Stated exercise:
Report, as a bare number, how many lines hold "runs".
--
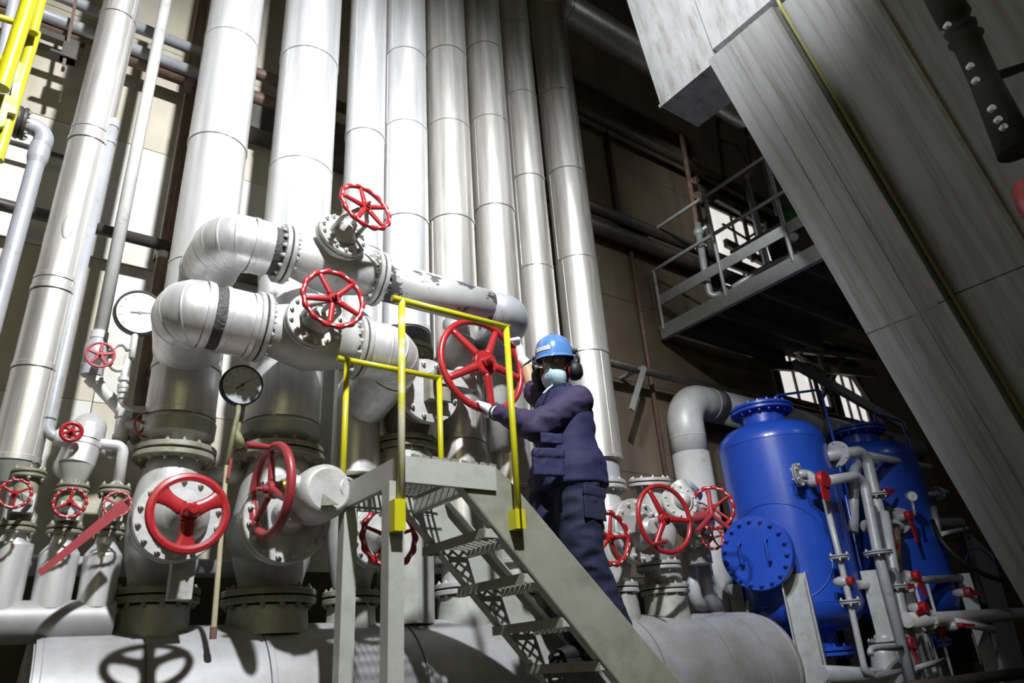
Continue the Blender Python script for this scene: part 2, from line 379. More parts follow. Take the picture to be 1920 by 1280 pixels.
# ================================================================ the hall
WY = 4.95
m = MB(); m.box((3.5, 2.0, -0.05), (17, 14, 0.1)); struct('floor', m, 'floor')
m = MB(); m.box((3.5, 2.0, 12.05), (17, 14, 0.1)); struct('ceiling', m, 'ceiling')
m = MB(); m.box((3.5, WY + 0.13, 6.0), (17, 0.2, 12)); wall = struct('wall_back', m, 'joint')
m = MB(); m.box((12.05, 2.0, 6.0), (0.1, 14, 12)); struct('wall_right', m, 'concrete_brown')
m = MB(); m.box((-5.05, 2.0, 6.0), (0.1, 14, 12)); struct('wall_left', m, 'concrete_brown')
zs = zrow(P(150, 240, WY).x, WY, 240); xs = P(262, 300, WY).x
pw, ph = 1.30, 1.02
WIN = [(7.35, 9.0, 6.0, 7.35), (8.15, 9.3, 4.55, 5.25), (9.55, 10.3, 4.3, 5.2)]
for i in range(-3, 9):
    for j in range(-4, 6):
        x0 = xs + i * pw; z0 = zs + j * ph
        if x0 > 11.5 or z0 < 0.4 or z0 > 11: continue
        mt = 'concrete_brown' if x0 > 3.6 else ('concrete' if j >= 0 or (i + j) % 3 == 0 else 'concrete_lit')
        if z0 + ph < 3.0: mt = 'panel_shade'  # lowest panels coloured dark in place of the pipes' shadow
        m = MB(); g = 0.006
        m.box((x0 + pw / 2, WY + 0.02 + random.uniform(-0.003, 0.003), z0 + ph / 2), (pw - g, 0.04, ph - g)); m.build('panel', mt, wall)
for k, (a, b, c, d) in enumerate(WIN):
    m = MB(); m.box(((a + b) / 2, WY - 0.03, (c + d) / 2), (b - a, 0.02, d - c)); wn = struct('window_%d' % (k + 1), m, 'window_light')
    f = MB()
    for zz in (c, d): f.box(((a + b) / 2, WY - 0.045, zz), (b - a + 0.08, 0.06, 0.06))
    for xx in (a, b): f.box((xx, WY - 0.045, (c + d) / 2), (0.06, 0.06, d - c + 0.08))
    f.build('window_frame', 'dark_steel', wn)
    for t in (0.33, 0.66):
        f = MB(); f.box((a + (b - a) * t, WY - 0.05, (c + d) / 2), (0.035, 0.03, d - c)); f.build('mullion', 'dark_steel', wn)

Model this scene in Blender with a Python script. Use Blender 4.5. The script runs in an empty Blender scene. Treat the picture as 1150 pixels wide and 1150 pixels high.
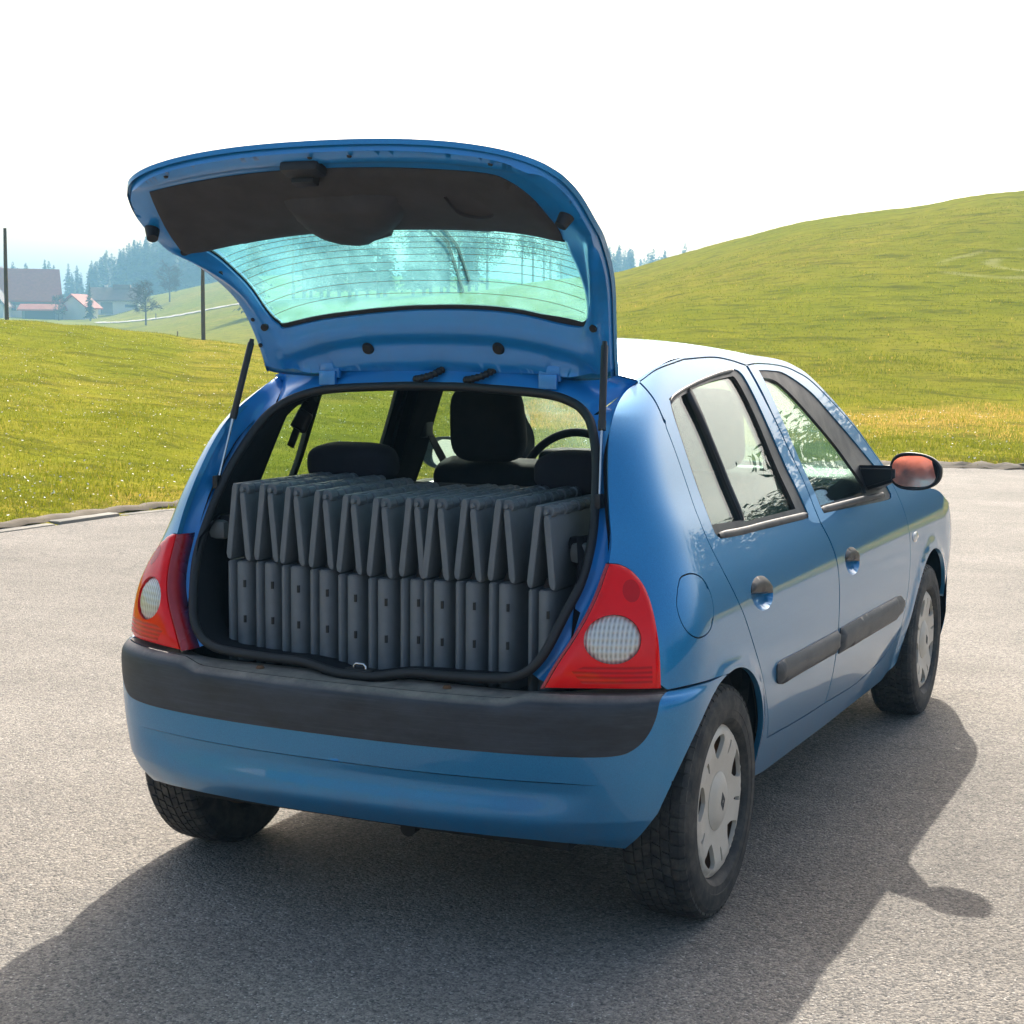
import bpy, bmesh, math, random
import numpy as np
from mathutils import Vector, Matrix
from mathutils.geometry import delaunay_2d_cdt

# ------------------------------------------------------------------ scene set-up
scene = bpy.context.scene
C = scene.collection
rng = np.random.default_rng(7)
random.seed(7)
R = math.radians

# camera (world: x right of the car, y forwards, z up, origin below the rear axle)
cam_d = bpy.data.cameras.new("camera")
cam = bpy.data.objects.new("camera", cam_d)
C.objects.link(cam)
_yaw, _pit, _rol = 0.43795, -0.10395, 0.00699
_f = Vector((-math.sin(_yaw) * math.cos(_pit), math.cos(_yaw) * math.cos(_pit), math.sin(_pit)))
_r = Vector((math.cos(_yaw), math.sin(_yaw), 0))
_u = _r.cross(_f)
_r2 = math.cos(_rol) * _r + math.sin(_rol) * _u
_u2 = -math.sin(_rol) * _r + math.cos(_rol) * _u
cam.matrix_world = Matrix(((_r2.x, _u2.x, -_f.x, 1.960), (_r2.y, _u2.y, -_f.y, -3.771), (_r2.z, _u2.z, -_f.z, 1.404), (0, 0, 0, 1)))
cam_d.sensor_width = 36.0
cam_d.lens = 36.0 * 1837.1 / 1150.0
cam_d.clip_start = 0.1
cam_d.clip_end = 6000
scene.camera = cam

# sky and sun: the sun stands ahead of the car and a little to its left
SUN = Vector((-0.235, 0.785, 0.575)).normalized()
EL = math.asin(SUN.z)
AZ = math.atan2(SUN.x, SUN.y)
world = bpy.data.worlds.new("World")
scene.world = world
world.use_nodes = True
wn = world.node_tree.nodes
bg = wn["Background"]
sky = wn.new("ShaderNodeTexSky")
sky.sky_type = 'NISHITA'
sky.sun_disc = False
sky.sun_elevation = EL
sky.sun_rotation = AZ
sky.air_density = 1.0
sky.dust_density = 7.0
sky.ozone_density = 1.0
world.node_tree.links.new(sky.outputs[0], bg.inputs[0])
bg.inputs[1].default_value = 0.12
sun_d = bpy.data.lights.new("sun", 'SUN')
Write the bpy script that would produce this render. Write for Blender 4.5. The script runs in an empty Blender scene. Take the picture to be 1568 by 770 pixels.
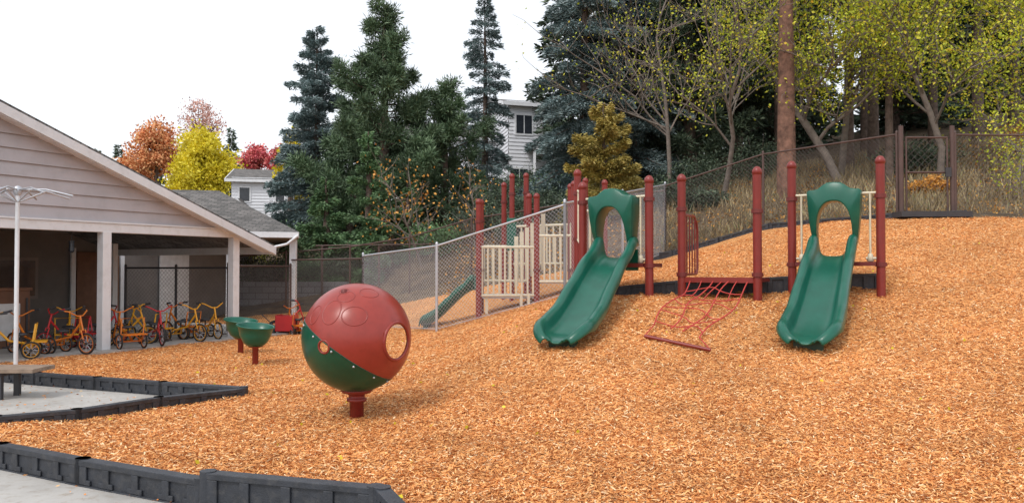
--
Result for this exercise:
2